Sermet Atadinç

sermet@canakkaleolay.com

Savaşa karşı olmak kimleri korkutuyor?

1811
Dünkü yazımda savaşa hayır diyen barışı savunan kesimlerin ciddi baskılar ile karşılaştığını, kendilerini ifade etmeye kalktıklarında engellemeler ile karşılaştıklarını yazmıştım. Yazımı bitirdikten kısa bir süre sonra Çanakkale’de savaşa karşı protestolarını yapmak isteyen barış taraftarlarının da aynı şekilde gazlar ile tazyikli sular ile dağıtıldığını öğrendim.
 
Her şeyden önce bu kentte yaşayan bir vatandaş olarak bu uygulamayı kınıyorum.
Vatandaşın en doğal hakkı olan ve anayasa ile güvence altına alınmış toplantı ve gösteri hakkı noktasındaki bu uygulama Çanakkale’nin çok da alışık olmadığı bir uygulama oldu.
Fakat biliyoruz ki bu kararları verenler kararlarını da kapalı kapılar ardında alıyorlar.
Ülkemizi savaş denilen felaketin eşiğine taşıyan bu anlayış, savaşa karşı olanlardan, bir anlamda gerçeklerden son derece rahatsızlar.
Dün yurdun dört bir yanında Çanakkale’de yaşandığı gibi savaşa karşı olanlara müdahalelerde bulunuldu.

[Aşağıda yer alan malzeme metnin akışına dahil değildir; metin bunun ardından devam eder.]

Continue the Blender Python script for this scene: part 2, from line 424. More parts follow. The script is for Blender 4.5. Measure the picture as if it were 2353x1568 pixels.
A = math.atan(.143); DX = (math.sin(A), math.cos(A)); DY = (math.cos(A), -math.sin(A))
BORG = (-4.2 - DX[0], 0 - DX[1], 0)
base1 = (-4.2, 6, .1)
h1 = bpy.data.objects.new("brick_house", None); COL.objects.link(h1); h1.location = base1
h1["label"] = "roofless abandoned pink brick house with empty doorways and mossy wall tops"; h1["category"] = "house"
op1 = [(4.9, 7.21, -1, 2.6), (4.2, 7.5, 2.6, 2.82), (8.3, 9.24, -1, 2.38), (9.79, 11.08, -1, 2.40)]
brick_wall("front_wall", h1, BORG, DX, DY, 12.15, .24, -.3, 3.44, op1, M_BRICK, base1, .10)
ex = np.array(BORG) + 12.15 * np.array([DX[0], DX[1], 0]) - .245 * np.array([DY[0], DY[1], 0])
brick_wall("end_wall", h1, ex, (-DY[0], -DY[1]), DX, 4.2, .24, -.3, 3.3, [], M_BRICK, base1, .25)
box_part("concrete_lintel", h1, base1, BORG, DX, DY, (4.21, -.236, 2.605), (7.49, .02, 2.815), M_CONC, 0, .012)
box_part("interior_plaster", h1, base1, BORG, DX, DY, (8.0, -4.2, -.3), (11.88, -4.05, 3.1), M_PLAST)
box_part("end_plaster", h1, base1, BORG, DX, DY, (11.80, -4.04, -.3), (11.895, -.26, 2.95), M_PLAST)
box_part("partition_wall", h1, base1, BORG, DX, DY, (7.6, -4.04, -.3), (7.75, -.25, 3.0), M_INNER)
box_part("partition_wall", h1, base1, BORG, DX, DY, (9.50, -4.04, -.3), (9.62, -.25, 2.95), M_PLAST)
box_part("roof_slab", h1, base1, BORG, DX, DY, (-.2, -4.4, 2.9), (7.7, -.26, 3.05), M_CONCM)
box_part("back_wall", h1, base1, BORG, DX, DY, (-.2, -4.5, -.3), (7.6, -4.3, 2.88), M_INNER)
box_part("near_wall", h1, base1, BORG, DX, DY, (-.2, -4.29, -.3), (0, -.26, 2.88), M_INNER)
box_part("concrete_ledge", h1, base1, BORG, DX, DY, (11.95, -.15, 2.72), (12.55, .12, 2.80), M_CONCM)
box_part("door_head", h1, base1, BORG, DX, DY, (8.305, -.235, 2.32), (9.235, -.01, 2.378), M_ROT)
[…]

Onların tepkileri bastırılmak istendi. Çünkü bu tepkiler, onları; emperyalist çıkarlar temelinde halkımızı felakete taşımak pahasına almış oldukları görevi yerine getirmek adına zor durumda bırakacaktı.
Fakat yanılıyorlar;onlar engellemeye çalıştıkça savaşa tepki duyan vatandaşlarımızın duyarlılığı daha da artıyor.
Şimdi halkımız şunu söylüyor; tezkereye evet diyenler savaşa da kendileri gitsinler.
Savaşa hayır tepkisi her geçen gün dalga dalga büyüyecektir.
Bunun kimse önüne geçemez.
Yalnız vatandaşın demokratik haklarına saygılı olunması konusunda güvenlik güçlerinin daha duyarlı davranması gerekmektedir.
Özellik ile Çanakkale bugüne kadar bu konuda herkesin kendisini ifade edebildiği olumlu özelliklere sahip bir kent idi.
Böyle kalması, bu huzurun bozulmaması çok önemlidir.
 
Nerde yanlış yapılıyor?
Kentsel dönüşüm yasası temelinde yıkımlar başladı.
Çanakkale’de Çevre Şehircilik İl Müdürlüğü’nün vermiş olduğu bilgiye göre Koruköy’de askeriyeye ait bir lojman binası dışında depreme dayanıklılık sorunu olan başka bir bina yok mu?
Bilgiye ulaşmanın gün geçtikçe zorlandığı koşullarda ne yazık ki kentsel dönüşüm yasasının Çanakkale’deki uygulamasının nasıl olacağı konusunda bir şey bilmiyoruz.
Fakat şunu biliyoruz.
İlimiz depremsellik itibarıyla 1. derece etkili bölgeler alanında.
Yine yapı denetim yasası öncesi ve 2. derece deprem bölgesi yapı yönetmeliğine göre yapılmış bir çok bina var kentimizde.
Ayrıca birçok kamu binası başta olmak üzere depreme dayanıksız olan binaların olduğunu da biliyoruz.
Fakat her neden ise, kentsel dönüşüm ile ilgili bir girişim yok
Bir yerde yanlış yapılıyor; ama nerde?